Hago pan y plantas porque me da la gana y porque me salen bien. Me hace bien hundir las manos en esos elementos que son parientes porque se nutren uno a otro: harina y tierra. Durante años pensé que la escritura me venía de mi madre porque me compra libros, pero pan y plantas también refieren a una educación de los sentidos previa a la escritura que me dieron otras personas de la familia.
El primer registro de esas acciones está en mi abuela materna. Manos blancas de fantasma, le veía, como guante, hecho de todas esas motas volátiles salidas del volcán de harina seca. Después con la soda (en casa le ponían soda a la pizza en vez de agua) se le pegoteaban los dedos al mezclar. Por último, untaba sus dedos con el aceite y hacía el masaje de estirar hasta el borde del molde.
Si ella hacía plantas, el baile estrella era amasar y separar la tierra ya humedecida, para oxigenarla o para trasplantar. Tengo pegada esa costumbre: si una planta no camina, hay que renovar la tierra. Se la vuelca y a revolver, para airearla al sol. Salen los bichitos, se contorsionan las lombrices picudas, enojadas. Una vez la tierra está respirada, espolvorear con cáscara de huevo para fortalecer. Las manos negras, quedan acá, debajo de las uñas se prenden las partículas de limo, arcilla y arena, y si ponemos las manos cerca de la cara, vemos esas tres partes. Hay que oler, cuando uno revuelve la tierra, es olor de suceso presente, porque no se huele nada cuando la planta quedó ya hecha, el olor verde tapa el de la tierra.

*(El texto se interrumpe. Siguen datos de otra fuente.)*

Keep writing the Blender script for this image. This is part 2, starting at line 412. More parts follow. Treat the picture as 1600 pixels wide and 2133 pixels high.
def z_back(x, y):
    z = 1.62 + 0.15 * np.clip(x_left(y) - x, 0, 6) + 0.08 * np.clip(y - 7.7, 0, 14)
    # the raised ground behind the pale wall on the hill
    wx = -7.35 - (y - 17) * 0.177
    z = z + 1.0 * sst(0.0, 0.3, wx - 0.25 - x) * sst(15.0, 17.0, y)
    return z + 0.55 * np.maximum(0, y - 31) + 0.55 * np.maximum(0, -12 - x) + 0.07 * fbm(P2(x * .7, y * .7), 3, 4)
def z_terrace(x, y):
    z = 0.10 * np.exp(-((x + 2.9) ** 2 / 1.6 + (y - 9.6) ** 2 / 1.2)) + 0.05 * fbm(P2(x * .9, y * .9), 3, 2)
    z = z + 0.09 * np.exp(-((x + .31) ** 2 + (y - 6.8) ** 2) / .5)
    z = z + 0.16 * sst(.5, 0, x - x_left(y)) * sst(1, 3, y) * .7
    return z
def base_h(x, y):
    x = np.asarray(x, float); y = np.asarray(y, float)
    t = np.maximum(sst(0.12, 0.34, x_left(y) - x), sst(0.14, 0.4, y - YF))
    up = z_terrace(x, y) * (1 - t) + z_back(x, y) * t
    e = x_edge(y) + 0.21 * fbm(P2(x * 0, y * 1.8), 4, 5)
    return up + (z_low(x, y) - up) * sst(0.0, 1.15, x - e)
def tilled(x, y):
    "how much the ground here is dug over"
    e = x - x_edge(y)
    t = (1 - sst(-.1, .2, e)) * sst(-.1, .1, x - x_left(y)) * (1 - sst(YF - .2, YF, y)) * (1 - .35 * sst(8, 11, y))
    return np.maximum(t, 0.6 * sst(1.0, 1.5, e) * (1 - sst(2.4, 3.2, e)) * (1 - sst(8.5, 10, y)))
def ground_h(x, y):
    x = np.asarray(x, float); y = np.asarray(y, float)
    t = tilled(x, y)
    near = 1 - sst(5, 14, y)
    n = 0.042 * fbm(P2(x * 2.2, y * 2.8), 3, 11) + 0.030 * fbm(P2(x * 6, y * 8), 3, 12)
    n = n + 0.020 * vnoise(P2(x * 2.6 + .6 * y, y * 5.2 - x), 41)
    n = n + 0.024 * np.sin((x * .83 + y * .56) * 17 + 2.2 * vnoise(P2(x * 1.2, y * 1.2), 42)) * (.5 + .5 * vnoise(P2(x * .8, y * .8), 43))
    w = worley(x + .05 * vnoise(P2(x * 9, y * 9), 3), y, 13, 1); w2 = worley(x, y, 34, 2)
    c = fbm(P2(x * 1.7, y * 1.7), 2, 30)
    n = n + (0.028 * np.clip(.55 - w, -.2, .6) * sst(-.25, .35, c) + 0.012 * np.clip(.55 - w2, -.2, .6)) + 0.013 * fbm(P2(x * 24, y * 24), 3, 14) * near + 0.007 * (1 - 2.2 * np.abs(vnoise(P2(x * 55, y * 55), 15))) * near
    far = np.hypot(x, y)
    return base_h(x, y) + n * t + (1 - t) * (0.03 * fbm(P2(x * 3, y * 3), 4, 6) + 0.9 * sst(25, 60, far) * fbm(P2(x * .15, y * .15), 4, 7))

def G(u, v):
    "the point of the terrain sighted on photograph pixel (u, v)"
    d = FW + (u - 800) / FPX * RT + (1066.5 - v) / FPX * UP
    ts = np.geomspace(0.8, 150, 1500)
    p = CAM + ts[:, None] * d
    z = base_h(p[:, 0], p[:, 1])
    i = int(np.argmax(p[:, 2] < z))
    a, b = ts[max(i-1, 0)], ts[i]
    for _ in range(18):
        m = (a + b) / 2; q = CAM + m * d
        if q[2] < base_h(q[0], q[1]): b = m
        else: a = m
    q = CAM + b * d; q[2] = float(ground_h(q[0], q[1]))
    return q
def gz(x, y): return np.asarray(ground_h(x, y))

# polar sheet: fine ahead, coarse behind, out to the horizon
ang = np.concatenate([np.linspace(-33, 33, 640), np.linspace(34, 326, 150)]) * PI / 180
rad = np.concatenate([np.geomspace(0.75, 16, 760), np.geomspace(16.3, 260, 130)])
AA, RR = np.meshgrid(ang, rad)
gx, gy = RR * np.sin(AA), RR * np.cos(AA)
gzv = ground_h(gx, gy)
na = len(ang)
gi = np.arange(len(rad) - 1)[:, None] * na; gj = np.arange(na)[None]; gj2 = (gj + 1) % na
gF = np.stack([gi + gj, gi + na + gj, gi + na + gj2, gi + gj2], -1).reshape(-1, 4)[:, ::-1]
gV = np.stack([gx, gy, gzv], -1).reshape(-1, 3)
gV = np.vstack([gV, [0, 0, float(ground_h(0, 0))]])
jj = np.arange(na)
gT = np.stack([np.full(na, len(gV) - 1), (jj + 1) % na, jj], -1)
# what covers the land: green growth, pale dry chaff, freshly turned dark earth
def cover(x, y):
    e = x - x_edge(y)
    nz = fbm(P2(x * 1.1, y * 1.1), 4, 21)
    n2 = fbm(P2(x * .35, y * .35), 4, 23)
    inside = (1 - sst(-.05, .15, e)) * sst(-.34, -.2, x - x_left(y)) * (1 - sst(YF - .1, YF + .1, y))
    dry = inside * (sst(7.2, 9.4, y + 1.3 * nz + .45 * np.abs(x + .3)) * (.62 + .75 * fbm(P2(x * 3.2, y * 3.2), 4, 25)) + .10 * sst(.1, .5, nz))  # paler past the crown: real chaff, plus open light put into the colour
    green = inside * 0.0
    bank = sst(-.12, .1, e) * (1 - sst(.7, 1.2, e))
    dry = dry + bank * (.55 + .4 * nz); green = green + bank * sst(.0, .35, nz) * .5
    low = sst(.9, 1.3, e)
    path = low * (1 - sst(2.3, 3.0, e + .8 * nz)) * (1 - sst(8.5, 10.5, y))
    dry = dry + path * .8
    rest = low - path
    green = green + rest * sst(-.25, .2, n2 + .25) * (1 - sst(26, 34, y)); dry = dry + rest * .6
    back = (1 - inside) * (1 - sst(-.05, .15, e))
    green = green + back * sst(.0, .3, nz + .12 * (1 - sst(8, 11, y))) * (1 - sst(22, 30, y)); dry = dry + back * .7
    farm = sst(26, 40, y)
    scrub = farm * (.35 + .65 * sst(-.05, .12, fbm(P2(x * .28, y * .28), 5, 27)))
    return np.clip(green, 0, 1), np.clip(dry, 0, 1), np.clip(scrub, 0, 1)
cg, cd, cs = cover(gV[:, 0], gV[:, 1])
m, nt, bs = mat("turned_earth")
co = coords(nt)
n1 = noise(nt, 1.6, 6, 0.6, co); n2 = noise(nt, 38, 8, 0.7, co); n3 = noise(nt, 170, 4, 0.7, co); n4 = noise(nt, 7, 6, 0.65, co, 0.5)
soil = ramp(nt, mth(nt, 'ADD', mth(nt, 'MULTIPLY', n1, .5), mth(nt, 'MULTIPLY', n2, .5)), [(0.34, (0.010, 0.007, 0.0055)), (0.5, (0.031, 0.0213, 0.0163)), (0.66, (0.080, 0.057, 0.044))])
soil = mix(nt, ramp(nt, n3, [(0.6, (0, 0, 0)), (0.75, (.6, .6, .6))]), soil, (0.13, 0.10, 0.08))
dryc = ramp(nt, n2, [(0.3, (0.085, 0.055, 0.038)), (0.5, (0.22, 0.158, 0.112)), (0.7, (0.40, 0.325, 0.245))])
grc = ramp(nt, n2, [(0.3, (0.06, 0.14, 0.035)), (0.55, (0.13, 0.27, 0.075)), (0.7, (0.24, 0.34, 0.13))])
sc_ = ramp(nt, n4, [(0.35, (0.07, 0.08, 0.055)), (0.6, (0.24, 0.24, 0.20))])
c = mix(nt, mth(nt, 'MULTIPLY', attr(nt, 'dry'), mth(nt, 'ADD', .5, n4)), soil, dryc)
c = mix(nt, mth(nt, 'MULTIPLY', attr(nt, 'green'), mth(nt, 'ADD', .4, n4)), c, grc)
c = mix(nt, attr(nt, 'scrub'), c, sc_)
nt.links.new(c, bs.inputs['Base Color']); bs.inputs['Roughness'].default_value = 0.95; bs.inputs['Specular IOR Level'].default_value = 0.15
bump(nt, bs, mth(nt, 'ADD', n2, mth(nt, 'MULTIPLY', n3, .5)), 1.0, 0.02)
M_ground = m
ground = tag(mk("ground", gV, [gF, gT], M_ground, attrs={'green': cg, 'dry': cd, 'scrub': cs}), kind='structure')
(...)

Con la harina, el olor viene al final. Sazón, fermento y salida del horno son tres momentos a los que dedico especial atención. La sazón para mí es volcar la sal entre los dedos y luego echarla a la comida. Ahí ves la cantidad y la corredera, hay que probar la masa luego del primer amasijo, tocar con la yema del dedo y probar con la lengua si falta o sobra. El fermento es cuando la levadura crepita en la taza, y lo hace mejor con una pizca de azúcar y luego agua tibia. Cuando el amasijo está leudado, no hay consistencia de porte y levedad que se le compare en la cocina. Al sacar del horno, el primer gozo es hundir suave un cuchillo con punta y sacarlo limpio, humeante, sin mancha. Sacar y tapar con repasador para que conserve humedad y sorber el vapor y el perfume, estarse ahí un rato, oliendo, anticipando el regocijo de las bocas al comer.
Imagino que es un mecanismo ancestral. ¿En la prehistoria habré sido un animal de olfato cavernario? No lo sé, pero seguro es filiación sensorial con mi padre. Él lo traía a su vez del cuidado del campo, huertas y jardines de sus padres. Hacía algo que repito con mi hijo: cortaba una hoja de romero o de laurel, o de árbol de limón, la deshacía un poco entre sus dedos y la olía. Después me daba a oler a mí.
Mi mayor perplejidad después de parir fue ver a mi hijo reptar de la panza al pecho hasta alcanzar la teta. Abría sus fosas nasales y hacía gusano. Yo lo dejaba, llegaba solo. Igual hacía mi perra cuando era cachorra, reptaba desde mis pies como una monita, hasta el regazo calentito o el upa de los brazos. Ahora mi hijo come porque huele, ha ido ampliando sabores, me ve a mí oler y probar; yo le doy para oler y probar.
En este momento dibuja desaforadamente sus Among Us de colores, luego los recorta para armar ciudades y reinos, corre del comedor a la cocina, vuelve del patio y me pega el grito que se siente el pan en el horno, que ya debe estar.